_Recorded data_:
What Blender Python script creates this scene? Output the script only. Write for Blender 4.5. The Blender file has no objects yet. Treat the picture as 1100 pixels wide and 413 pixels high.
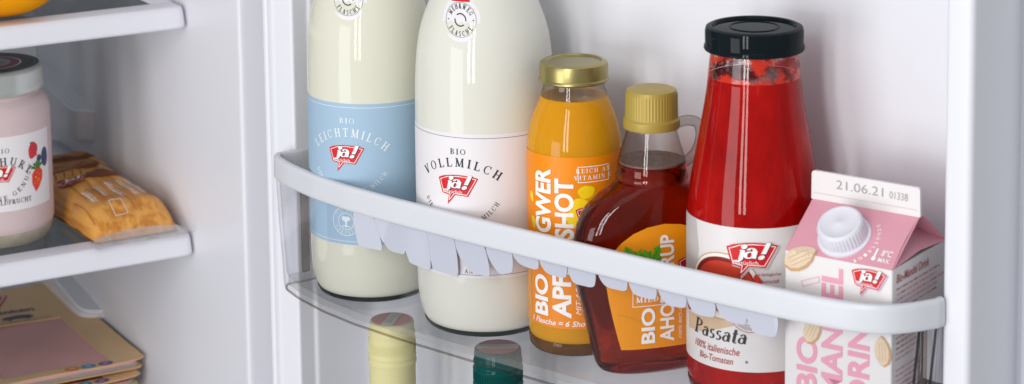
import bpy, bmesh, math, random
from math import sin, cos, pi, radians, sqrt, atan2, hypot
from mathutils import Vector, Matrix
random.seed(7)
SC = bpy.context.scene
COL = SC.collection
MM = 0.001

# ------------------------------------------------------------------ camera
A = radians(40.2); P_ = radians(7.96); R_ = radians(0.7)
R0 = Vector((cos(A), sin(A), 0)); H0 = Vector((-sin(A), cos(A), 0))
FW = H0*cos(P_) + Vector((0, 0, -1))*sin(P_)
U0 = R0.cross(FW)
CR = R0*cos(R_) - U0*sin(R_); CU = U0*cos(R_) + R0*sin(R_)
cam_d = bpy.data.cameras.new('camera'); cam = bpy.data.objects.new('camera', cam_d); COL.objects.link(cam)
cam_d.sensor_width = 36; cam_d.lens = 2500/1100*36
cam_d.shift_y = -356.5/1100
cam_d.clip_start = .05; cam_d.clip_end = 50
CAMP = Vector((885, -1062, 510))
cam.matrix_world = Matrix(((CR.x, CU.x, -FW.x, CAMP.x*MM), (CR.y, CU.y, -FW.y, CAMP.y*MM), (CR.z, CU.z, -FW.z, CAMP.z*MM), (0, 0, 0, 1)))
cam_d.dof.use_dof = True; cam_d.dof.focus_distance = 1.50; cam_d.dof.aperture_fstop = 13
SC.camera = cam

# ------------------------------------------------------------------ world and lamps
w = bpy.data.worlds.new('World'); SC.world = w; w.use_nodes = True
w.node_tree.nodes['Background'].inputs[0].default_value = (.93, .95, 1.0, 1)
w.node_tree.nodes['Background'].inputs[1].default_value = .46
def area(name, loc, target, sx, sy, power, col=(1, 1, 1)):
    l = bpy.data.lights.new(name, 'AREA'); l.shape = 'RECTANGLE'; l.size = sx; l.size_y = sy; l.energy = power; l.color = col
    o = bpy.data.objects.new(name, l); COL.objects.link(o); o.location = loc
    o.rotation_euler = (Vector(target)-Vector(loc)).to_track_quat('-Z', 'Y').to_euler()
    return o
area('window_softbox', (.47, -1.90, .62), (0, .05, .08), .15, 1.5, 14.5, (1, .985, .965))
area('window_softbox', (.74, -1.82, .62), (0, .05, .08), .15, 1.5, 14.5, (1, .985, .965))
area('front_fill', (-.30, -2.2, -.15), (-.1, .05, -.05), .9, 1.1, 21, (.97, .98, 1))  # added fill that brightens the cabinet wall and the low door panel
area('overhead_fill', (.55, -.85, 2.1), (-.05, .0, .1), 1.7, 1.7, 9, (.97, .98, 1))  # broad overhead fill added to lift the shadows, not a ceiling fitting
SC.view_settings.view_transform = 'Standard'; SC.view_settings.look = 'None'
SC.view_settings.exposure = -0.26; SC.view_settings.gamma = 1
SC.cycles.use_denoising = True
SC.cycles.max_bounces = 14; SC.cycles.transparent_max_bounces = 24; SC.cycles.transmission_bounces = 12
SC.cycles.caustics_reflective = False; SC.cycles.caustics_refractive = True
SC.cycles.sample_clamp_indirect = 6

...

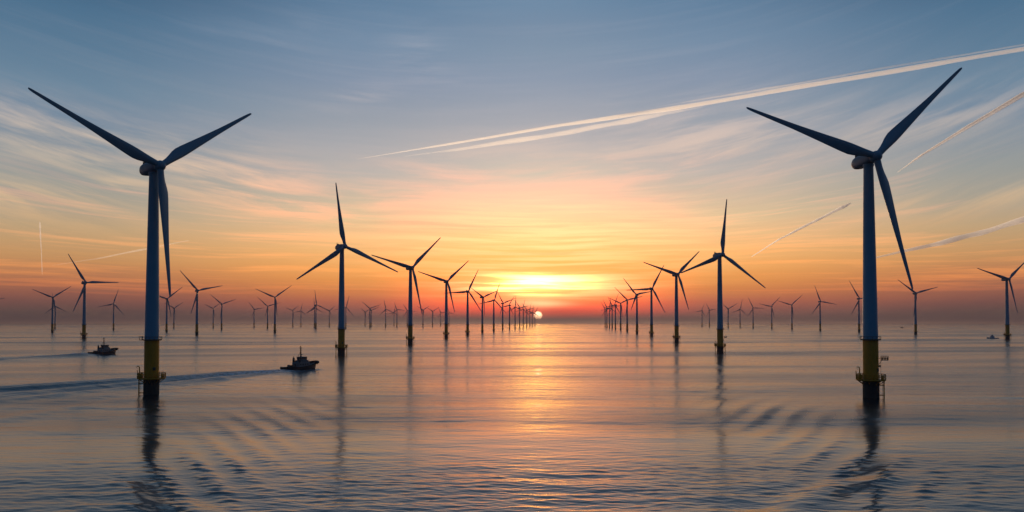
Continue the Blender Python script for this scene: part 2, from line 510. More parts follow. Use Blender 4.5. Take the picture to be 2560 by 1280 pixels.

_Task requirements_: Write out the lines running from the one that contains "What Blender Python" through the one that contains "SC.camera = cam", ends included, and nothing else. Pictures stay out of the copy.

_Task result_:
What Blender Python script creates this scene? Output the script only. Write for Blender 4.5. The Blender file has no objects yet. Treat the picture as 1100 pixels wide and 413 pixels high.
import bpy, bmesh, math, random
from math import sin, cos, pi, radians, sqrt, atan2, hypot
from mathutils import Vector, Matrix
random.seed(7)
SC = bpy.context.scene
COL = SC.collection
MM = 0.001

# ------------------------------------------------------------------ camera
A = radians(40.2); P_ = radians(7.96); R_ = radians(0.7)
R0 = Vector((cos(A), sin(A), 0)); H0 = Vector((-sin(A), cos(A), 0))
FW = H0*cos(P_) + Vector((0, 0, -1))*sin(P_)
U0 = R0.cross(FW)
CR = R0*cos(R_) - U0*sin(R_); CU = U0*cos(R_) + R0*sin(R_)
cam_d = bpy.data.cameras.new('camera'); cam = bpy.data.objects.new('camera', cam_d); COL.objects.link(cam)
cam_d.sensor_width = 36; cam_d.lens = 2500/1100*36
cam_d.shift_y = -356.5/1100
cam_d.clip_start = .05; cam_d.clip_end = 50
CAMP = Vector((885, -1062, 510))
cam.matrix_world = Matrix(((CR.x, CU.x, -FW.x, CAMP.x*MM), (CR.y, CU.y, -FW.y, CAMP.y*MM), (CR.z, CU.z, -FW.z, CAMP.z*MM), (0, 0, 0, 1)))
cam_d.dof.use_dof = True; cam_d.dof.focus_distance = 1.50; cam_d.dof.aperture_fstop = 13
SC.camera = cam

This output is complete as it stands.